[Begin]
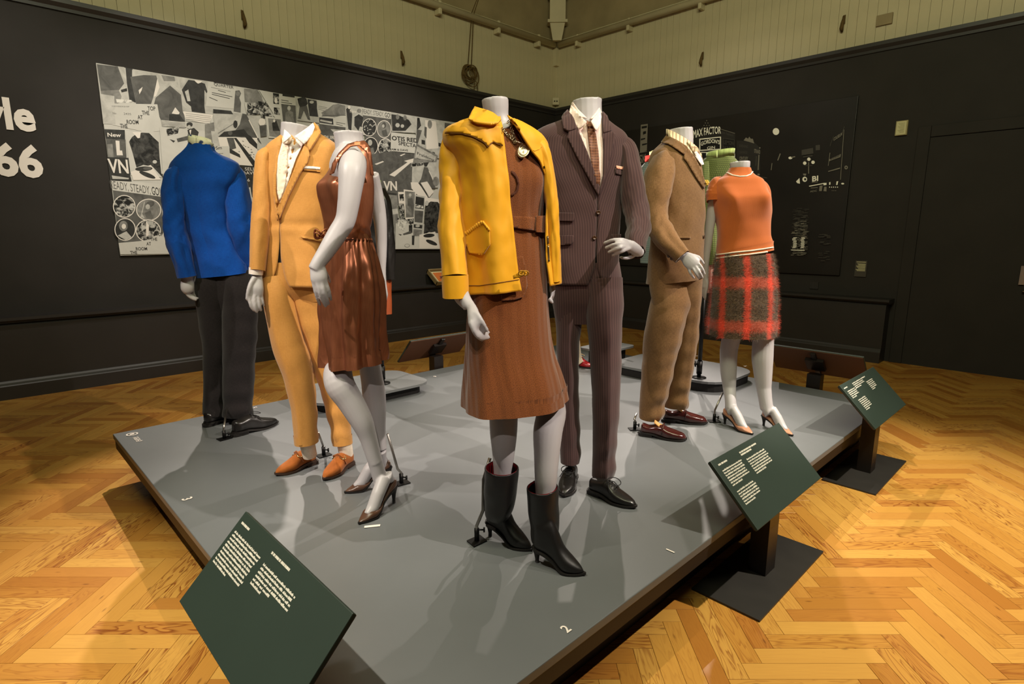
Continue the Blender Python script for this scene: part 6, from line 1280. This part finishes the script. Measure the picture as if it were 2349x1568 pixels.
l1 = [(1302, 640, .0, 40), (1304, 690, .0, 36), (1304, 740, .0, 30), (1303, 790, .0, 26.5), (1304, 850, .0, 24), (1305, 940, -.0, 24), (1308, 1010, .0, 25), (1309, 1060, .01, 24)]; l2 = [(1382, 640, .02, 44), (1385, 690, .03, 44), (1387, 740, .03, 41), (1389, 790, .03, 37), (1390, 858, .03, 34), (1390, 940, .03, 32), (1387, 1030, .02, 28), (1384, 1089, .01, 27)]
F.add('trousers', join(F.loft([(600, 1256, 1421, .62, 0), (650, 1262, 1428, .64, 0), (685, 1266, 1429, .58, 0), (712, 1271, 1428, .46, 0), (740, 1279, 1424, .36, 0)], M=22, lip=False), F.tube(l1, 1.15, 32, 60, leg_folds(.003, 0, .75, 12), lip=.03), F.tube(l2, 1.15, 36, 60, leg_folds(.004, .8, .75, 12), lip=.03)), M_pin, None, True, 'trousers')
F.limb([(1346.5, 229, .0, 32), (1347, 245, .0, 31), (1348, 270, 0, 31), (1348, 300, 0, 36)], .9); torso_core(F, tor[3:]); inner(F, sR, .55); inner(F, sL, .55); inner(F, l1, .6); inner(F, l2, .6)
F.limb([(1464, 574, .22, 9), (1468, 579, .25, 11), (1458, 572, .28, 13), (1445, 564, .30, 14), (1437, 561, .31, 12)], .6)
for p in ([(1440, 554, .31), (1425, 549, .33), (1406, 550, .335), (1387, 557, .32)], [(1437, 558, .315), (1422, 557.5, .345), (1406, 561.5, .345), (1390, 568, .33)], [(1438, 564, .315), (1424, 567, .35), (1411, 572, .345), (1396, 578, .33)], [(1443, 569, .31), (1430, 574.5, .34), (1419, 579.5, .34), (1406, 585, .325)], [(1456, 584, .26), (1446, 590, .27), (1434, 592, .29), (1424, 590, .29)]): F.finger(p, .0079, .0058)
F.finish_body(M_skin, .0036, 3)
shoe(F, (1313, 1094), (1293, 1141), 'derby', [M_blkleather, M_sole, M_cord2]); shoe(F, (1354, 1128), (1458, 1166), 'derby', [M_blkleather, M_sole, M_cord2], label='black lace-up shoe with a creased toe')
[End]
**EXERCISE BRIEF:**
Copy out each line exactly, without the pictures.

**WRITTEN RESPONSE:**
Continue the Blender Python script for this scene: part 6, from line 1280. This part finishes the script. Measure the picture as if it were 2349x1568 pixels.
l1 = [(1302, 640, .0, 40), (1304, 690, .0, 36), (1304, 740, .0, 30), (1303, 790, .0, 26.5), (1304, 850, .0, 24), (1305, 940, -.0, 24), (1308, 1010, .0, 25), (1309, 1060, .01, 24)]; l2 = [(1382, 640, .02, 44), (1385, 690, .03, 44), (1387, 740, .03, 41), (1389, 790, .03, 37), (1390, 858, .03, 34), (1390, 940, .03, 32), (1387, 1030, .02, 28), (1384, 1089, .01, 27)]
F.add('trousers', join(F.loft([(600, 1256, 1421, .62, 0), (650, 1262, 1428, .64, 0), (685, 1266, 1429, .58, 0), (712, 1271, 1428, .46, 0), (740, 1279, 1424, .36, 0)], M=22, lip=False), F.tube(l1, 1.15, 32, 60, leg_folds(.003, 0, .75, 12), lip=.03), F.tube(l2, 1.15, 36, 60, leg_folds(.004, .8, .75, 12), lip=.03)), M_pin, None, True, 'trousers')
F.limb([(1346.5, 229, .0, 32), (1347, 245, .0, 31), (1348, 270, 0, 31), (1348, 300, 0, 36)], .9); torso_core(F, tor[3:]); inner(F, sR, .55); inner(F, sL, .55); inner(F, l1, .6); inner(F, l2, .6)
F.limb([(1464, 574, .22, 9), (1468, 579, .25, 11), (1458, 572, .28, 13), (1445, 564, .30, 14), (1437, 561, .31, 12)], .6)
for p in ([(1440, 554, .31), (1425, 549, .33), (1406, 550, .335), (1387, 557, .32)], [(1437, 558, .315), (1422, 557.5, .345), (1406, 561.5, .345), (1390, 568, .33)], [(1438, 564, .315), (1424, 567, .35), (1411, 572, .345), (1396, 578, .33)], [(1443, 569, .31), (1430, 574.5, .34), (1419, 579.5, .34), (1406, 585, .325)], [(1456, 584, .26), (1446, 590, .27), (1434, 592, .29), (1424, 590, .29)]): F.finger(p, .0079, .0058)
F.finish_body(M_skin, .0036, 3)
shoe(F, (1313, 1094), (1293, 1141), 'derby', [M_blkleather, M_sole, M_cord2]); shoe(F, (1354, 1128), (1458, 1166), 'derby', [M_blkleather, M_sole, M_cord2], label='black lace-up shoe with a creased toe')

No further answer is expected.